In a July directive, the State Bank of Vietnam (SBV) ordered that commercial banks would have to reduce their securities-backed lending ratio to three percent of their total outstanding loans before 2008.
“The banks are aware of the directive, which aims to stabilize the market. However, it will be difficult for us to follow the directive strictly,” said Tran Dinh Trien, head of the Vietnam Banks Association’s legal department.
Trien said many association members had given loans in contracts to stock market investors before the directive was issued.
The contracts were signed with specific maturity dates and banks would be unable to break their contracts or require clients to pay back loans that have not yet reached maturity, said Pham Anh Dung, general director of Saigon Commercial Bank.

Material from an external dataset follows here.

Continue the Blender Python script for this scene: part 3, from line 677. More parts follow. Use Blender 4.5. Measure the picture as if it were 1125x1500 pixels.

Dung said it would be very difficult for commercial banks to meet the SBV’s deadline.
According to Trien, many HCMC commercial banks’ securities-backed loans are too high to be reduced to three percent by the end of the year.
He refused to say how high the ratios were, but said the association voices its members’ worries and is asking the central bank to reconsider its decision.
Unofficial sources said the ratio of securities-backed loans in some commercial banks is as high as 10 percent.
A representative from the Asia Commercial Bank (ACB) said the bank, which is among HCMC’s biggest loans-on-securities granters, has tried to reduce its ratio but has been unable to meet the new regulation’s requirements.
Some commercial banks said they have increased their total loans to indirectly decrease the ratio, though they know the practice is risky.
Another early November legal issuance from the central bank reiterated the initial directive’s line.
The directive aims to prevent a bubble from occurring on the country’s stock market.
The central bank has said it was monitoring commercial banks and would apply heavy penalties to those found in breach of the directive.
Commercial banks have also complained that the directive has limited them from granting loans on stocks for non-stock market investors.
Real estate investors interested in depositing stocks to obtain loans for real estate investment are a large group of borrowers whose potential has been cut by the directive.
The ratio of loans for real estate is high at HCMC commercial banks, according to the SBV HCMC branch head Nguyen Ngoc Thang, who released last week that such loans account for more than 10 percent of the city’s commercial banks’ total outstanding loans.
Thang said that such loans were threatening the city’s financial and credit system.